> [What the task requires]: Quote only the span from the first line of the entries to the line containing "COL = scene.collection", both ends kept. Leave every picture out.

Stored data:
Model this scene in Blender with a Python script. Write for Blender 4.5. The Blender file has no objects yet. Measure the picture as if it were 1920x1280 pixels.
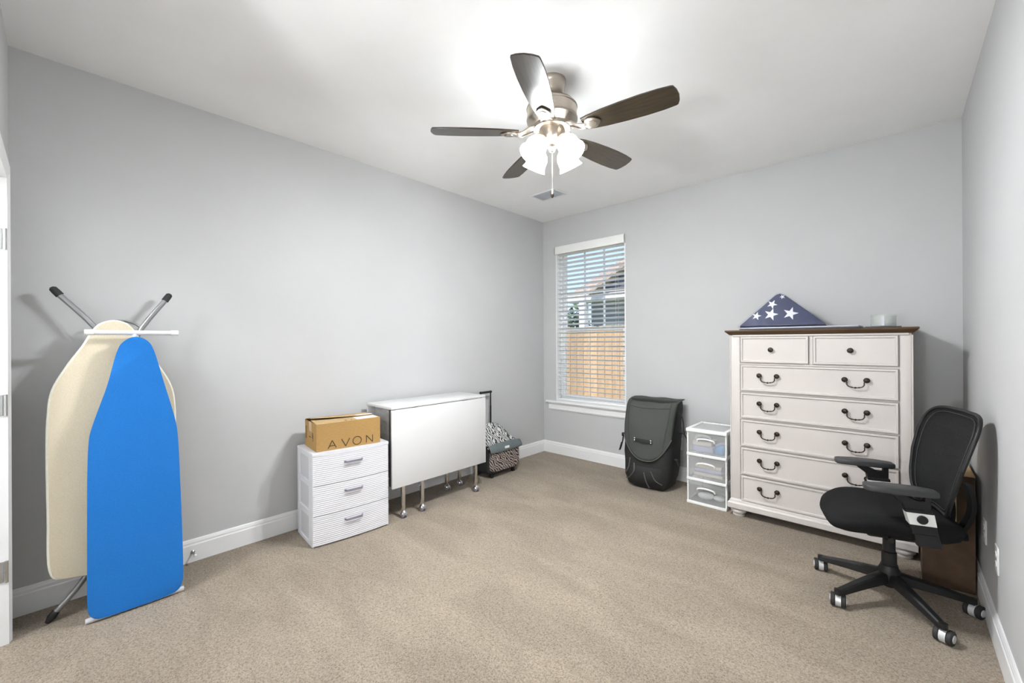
import bpy, bmesh, math, random
from mathutils import Vector, Matrix
random.seed(7)
R = math.radians
PI = math.pi
scene = bpy.context.scene
COL = scene.collection

# ------------------------------------------------------------------ camera
ROOM_W, ROOM_D, ROOM_H, FRONT = 3.436, 3.946, 2.74, -0.165
cam_data = bpy.data.cameras.new('camera')
cam_data.sensor_width = 36.0
cam_data.lens = 36.0 * 782.45 / 1920.0
cam_data.clip_start = 0.02
cam = bpy.data.objects.new('camera', cam_data)
COL.objects.link(cam)
yaw, pitch, roll = 0.7454, 0.0002, -0.0052
cam.matrix_world = (Matrix.Translation((3.1245, 0.0, 1.311)) @ Matrix.Rotation(yaw, 4, 'Z')
                    @ Matrix.Rotation(PI / 2 + pitch, 4, 'X') @ Matrix.Rotation(roll, 4, 'Z'))
scene.camera = cam

# ------------------------------------------------------------------ world, sun, exposure
scene.view_settings.view_transform = 'Standard'
scene.view_settings.look = 'None'
scene.view_settings.gamma = 1.0
scene.view_settings.use_curve_mapping = False
scene.view_settings.exposure = 1.15
world = bpy.data.worlds.new('world')
scene.world = world
world.use_nodes = True
wn = world.node_tree.nodes
wl = world.node_tree.links
wn.clear()
wo = wn.new('ShaderNodeOutputWorld')
wb = wn.new('ShaderNodeBackground')
tcw = wn.new('ShaderNodeTexCoord')
sep = wn.new('ShaderNodeSeparateXYZ')
wl.new(tcw.outputs['Generated'], sep.inputs[0])
ramp = wn.new('ShaderNodeValToRGB')          # clear blue sky, paler towards the horizon all round
ramp.color_ramp.elements[0].position = 0.0
ramp.color_ramp.elements[0].color = (0.62, 0.80, 1.0, 1)
ramp.color_ramp.elements[1].position = 0.6
ramp.color_ramp.elements[1].color = (0.26, 0.48, 1.0, 1)
wl.new(sep.outputs['Z'], ramp.inputs['Fac'])
wb.inputs['Strength'].default_value = 0.66
wl.new(ramp.outputs['Color'], wb.inputs['Color'])
wl.new(wb.outputs[0], wo.inputs['Surface'])

sun_d = bpy.data.lights.new('sun', 'SUN')
sun_d.energy = 2.9
sun_d.angle = R(0.6)
sun_d.color = (1.0, 0.95, 0.88)
sun = bpy.data.objects.new('sun', sun_d)
COL.objects.link(sun)
sun.rotation_euler = Vector((-0.25, 0.62, -0.85)).to_track_quat('-Z', 'Y').to_euler()

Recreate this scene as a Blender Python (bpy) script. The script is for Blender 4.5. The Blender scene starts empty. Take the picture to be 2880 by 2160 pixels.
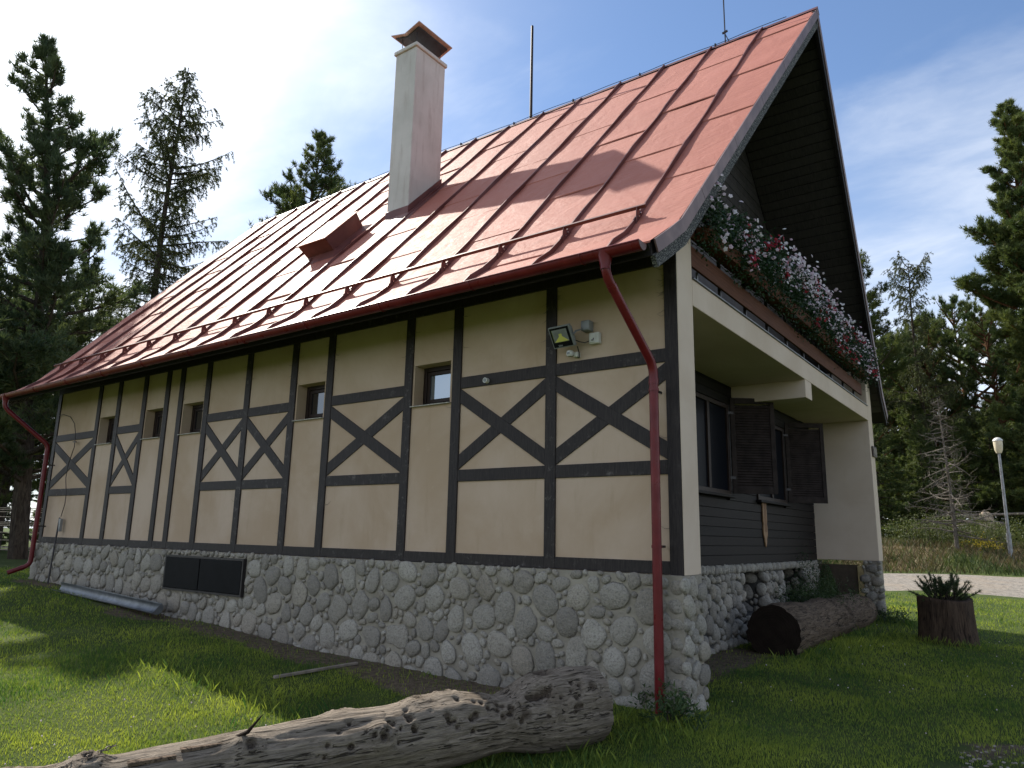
import bpy, bmesh, math, random
import numpy as np
from mathutils import Vector, Matrix
R = math.radians
rng = np.random.default_rng(7)
random.seed(7)
scn = bpy.context.scene
col = scn.collection

# ------------------------------------------------------------------ camera
CAM = Vector((2.983, -6.902, 1.29))
yaw, pitch, roll = -0.63866, 0.20585, 0.02072
fw = Vector((math.sin(yaw)*math.cos(pitch), math.cos(yaw)*math.cos(pitch), math.sin(pitch)))
rt = fw.cross(Vector((0, 0, 1))).normalized(); up = rt.cross(fw)
r2 = rt*math.cos(roll) + up*math.sin(roll); u2 = -rt*math.sin(roll) + up*math.cos(roll)
cd = bpy.data.cameras.new('camera'); cam = bpy.data.objects.new('camera', cd); col.objects.link(cam)
M = Matrix((r2, u2, -fw)).transposed().to_4x4(); M.translation = CAM
cam.matrix_world = M
cd.sensor_fit = 'HORIZONTAL'; cd.sensor_width = 36.0; cd.lens = 2051.7/2880*36
cd.clip_start = 0.05; cd.clip_end = 2000
scn.camera = cam

# ------------------------------------------------------------------ sky, sun, exposure
SUN = Vector((-1.033, 0.243, 1.0)).normalized()
EL = math.asin(SUN.z); AZ = math.atan2(SUN.x, SUN.y)
w = bpy.data.worlds.new('World'); scn.world = w; w.use_nodes = True
nt = w.node_tree; N = nt.nodes; L = nt.links; N.clear()
def wn(t, **k):
    n = N.new(t)
    for a, b in k.items(): setattr(n, a, b)
    return n
def wm(op, a, b=None, c=None):
    n = wn('ShaderNodeMath', operation=op)
    for i, v in enumerate((a, b, c)):
        if v is None: continue
        if isinstance(v, (int, float)): n.inputs[i].default_value = v
        else: L.new(v, n.inputs[i])
    return n.outputs[0]
out = wn('ShaderNodeOutputWorld'); bg = wn('ShaderNodeBackground'); bg.inputs[1].default_value = 0.10
sky = wn('ShaderNodeTexSky'); sky.sky_type = 'NISHITA'; sky.sun_disc = False
sky.sun_elevation = EL; sky.sun_rotation = AZ; sky.air_density = 1.0; sky.dust_density = 0.25; sky.ozone_density = 3.0; sky.altitude = 700
tc = wn('ShaderNodeTexCoord'); sep = wn('ShaderNodeSeparateXYZ'); L.new(tc.outputs['Generated'], sep.inputs[0])
zz = wm('ADD', wm('MAXIMUM', sep.outputs[2], 0.0), 0.16)
cmb = wn('ShaderNodeCombineXYZ'); L.new(wm('DIVIDE', sep.outputs[0], zz), cmb.inputs[0]); L.new(wm('DIVIDE', sep.outputs[1], zz), cmb.inputs[1])
mp = wn('ShaderNodeMapping'); mp.inputs['Rotation'].default_value = (0, 0, R(25)); mp.inputs['Scale'].default_value = (0.55, 1.0, 1.0); mp.inputs['Location'].default_value = (1.7, 1.19, 0.0)
L.new(cmb.outputs[0], mp.inputs[0])
def wnoise(scale, detail, rough, dist=0.0):
    n = wn('ShaderNodeTexNoise'); n.inputs['Scale'].default_value = scale; n.inputs['Detail'].default_value = detail
    n.inputs['Roughness'].default_value = rough; n.inputs['Distortion'].default_value = dist
    L.new(mp.outputs[0], n.inputs['Vector']); return n.outputs['Fac']
n1 = wnoise(0.8, 7, 0.55, 0.35); n2 = wnoise(4.0, 8, 0.62, 0.4)
dens = wm('ADD', wm('MULTIPLY', n1, 0.8), wm('MULTIPLY', n2, 0.2))
rmp = wn('ShaderNodeMapRange', interpolation_type='SMOOTHSTEP'); rmp.inputs['From Min'].default_value = 0.40; rmp.inputs['From Max'].default_value = 0.63
L.new(dens, rmp.inputs['Value'])
# towards the horizon the layer thickens
hz = wn('ShaderNodeMapRange', interpolation_type='SMOOTHSTEP'); hz.inputs['From Min'].default_value = 0.55; hz.inputs['From Max'].default_value = 0.05
hz.inputs['To Min'].default_value = 0.0; hz.inputs['To Max'].default_value = 0.55; L.new(sep.outputs[2], hz.inputs['Value'])
# forward scattering of the thin cirrus round the sun
dt = wn('ShaderNodeVectorMath', operation='DOT_PRODUCT'); L.new(tc.outputs['Generated'], dt.inputs[0]); dt.inputs[1].default_value = SUN
mu = wm('MAXIMUM', dt.outputs['Value'], 0.0)
fs = wm('POWER', mu, 19.0)
cov = wm('MINIMUM', wm('ADD', wm('ADD', wm('MULTIPLY', rmp.outputs[0], 0.75), hz.outputs[0]), wm('MULTIPLY', wm('MULTIPLY', fs, 2.2), wm('ADD', n1, 0.15))), 0.96)
cb = wm('ADD', 6.4, wm('MULTIPLY', fs, 8.0))
ccol = wn('ShaderNodeVectorMath', operation='SCALE'); ccol.inputs[0].default_value = (0.93, 0.98, 1.06); L.new(cb, ccol.inputs['Scale'])
mx = wn('ShaderNodeMix', data_type='RGBA'); L.new(cov, mx.inputs[0]); L.new(sky.outputs[0], mx.inputs[6]); L.new(ccol.outputs[0], mx.inputs[7])
L.new(mx.outputs[2], bg.inputs[0]); L.new(bg.outputs[0], out.inputs[0])

sd = bpy.data.lights.new('sun', 'SUN'); sd.energy = 4.3; sd.angle = R(0.6); sd.color = (1.0, 0.93, 0.82)
so = bpy.data.objects.new('sun', sd); col.objects.link(so); so.rotation_euler = SUN.to_track_quat('Z', 'Y').to_euler(); so.location = (-30, 8, 30)
vs = scn.view_settings; vs.view_transform = 'Standard'; vs.look = 'None'; vs.exposure = 0.85; vs.gamma = 1.0; vs.use_curve_mapping = False
scn.render.engine = 'CYCLES'
scn.cycles.use_denoising = True
scn.cycles.max_bounces = 6; scn.cycles.transparent_max_bounces = 4; scn.cycles.caustics_reflective = False; scn.cycles.caustics_refractive = False

# ------------------------------------------------------------------ materials
def lin(c): return tuple(((x/255)/12.92 if x/255 <= .04045 else ((x/255+.055)/1.055)**2.4) for x in c)
class Mat:
    def __init__(s, name):
        s.m = bpy.data.materials.new(name); s.m.use_nodes = True
        s.t = s.m.node_tree; s.p = s.t.nodes['Principled BSDF']; s.l = s.t.links; s._tc = None
    def n(s, t, **k):
        x = s.t.nodes.new(t)
        for a, b in k.items(): setattr(x, a, b)
        return x
    def coord(s, scale=(1, 1, 1), rot=(0, 0, 0), which='Object'):
        if s._tc is None: s._tc = s.n('ShaderNodeTexCoord')
        mp = s.n('ShaderNodeMapping'); mp.inputs['Scale'].default_value = scale; mp.inputs['Rotation'].default_value = rot
        s.l.new(s._tc.outputs[which], mp.inputs[0]); return mp.outputs[0]
    def geo(s, scale=(1, 1, 1), rot=(0, 0, 0)):
        g = s.n('ShaderNodeNewGeometry'); mp = s.n('ShaderNodeMapping'); mp.inputs['Scale'].default_value = scale; mp.inputs['Rotation'].default_value = rot
        s.l.new(g.outputs['Position'], mp.inputs[0]); return mp.outputs[0]
    def noise(s, v, scale, detail=5, rough=.6, dist=0.):
        x = s.n('ShaderNodeTexNoise'); s.l.new(v, x.inputs['Vector'])
        for a, b in (('Scale', scale), ('Detail', detail), ('Roughness', rough), ('Distortion', dist)): x.inputs[a].default_value = b
        return x.outputs['Fac']
    def ramp(s, f, lo, hi, a=0., b=1.):
        x = s.n('ShaderNodeMapRange', interpolation_type='SMOOTHSTEP'); s.l.new(f, x.inputs['Value'])
        for i, v in (('From Min', lo), ('From Max', hi), ('To Min', a), ('To Max', b)): x.inputs[i].default_value = v
        return x.outputs[0]
    def mix(s, f, a, b, blend='MIX'):
        x = s.n('ShaderNodeMix', data_type='RGBA', blend_type=blend)
        for i, v in ((0, f), (6, a), (7, b)):
            if isinstance(v, (int, float)): x.inputs[i].default_value = v
            elif isinstance(v, tuple): x.inputs[i].default_value = (*v, 1)
            else: s.l.new(v, x.inputs[i])
        return x.outputs[2]
    def math(s, op, a, b):
        x = s.n('ShaderNodeMath', operation=op)
        for i, v in enumerate((a, b)):
            if isinstance(v, (int, float)): x.inputs[i].default_value = v
            else: s.l.new(v, x.inputs[i])
        return x.outputs[0]
    def rnd(s): return s.n('ShaderNodeObjectInfo').outputs['Random']
    def attr(s, name):
        x = s.n('ShaderNodeAttribute'); x.attribute_name = name; return x.outputs['Fac']
    def bump(s, h, strength=.3, dist=.01):
        b = s.n('ShaderNodeBump'); b.inputs['Strength'].default_value = strength; b.inputs['Distance'].default_value = dist
        s.l.new(h, b.inputs['Height']); s.l.new(b.outputs[0], s.p.inputs['Normal'])
    def set(s, c=None, rough=None, metal=None, spec=None):
        for k, v in (('Base Color', c), ('Roughness', rough), ('Metallic', metal), ('Specular IOR Level', spec)):
            if v is None: continue
            if isinstance(v, tuple): s.p.inputs[k].default_value = (*v, 1)
            elif isinstance(v, (int, float)): s.p.inputs[k].default_value = v
            else: s.l.new(v, s.p.inputs[k])
        return s
MT = {}
def flat(name, c, rough=.6, metal=0., var=.25, sc=6., bump=.0, spec=.5):
    m = Mat(name); v = m.geo(); n = m.noise(v, sc, 6, .65)
    d = tuple(x*(1-var) for x in c); e = tuple(min(1, x*(1+var)) for x in c)
    m.set(m.mix(m.ramp(n, .3, .7), d, e), rough, metal, spec)
    if bump: m.bump(m.noise(v, sc*6, 5, .6), bump, .004)
    MT[name] = m.m; return m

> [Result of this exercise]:
Model this scene in Blender with a Python script. Write for Blender 4.5. The Blender file has no objects yet. Measure the picture as if it were 1920x1280 pixels.
import bpy, bmesh, math, random
from mathutils import Vector, Matrix
random.seed(7)
R = math.radians
PI = math.pi
scene = bpy.context.scene
COL = scene.collection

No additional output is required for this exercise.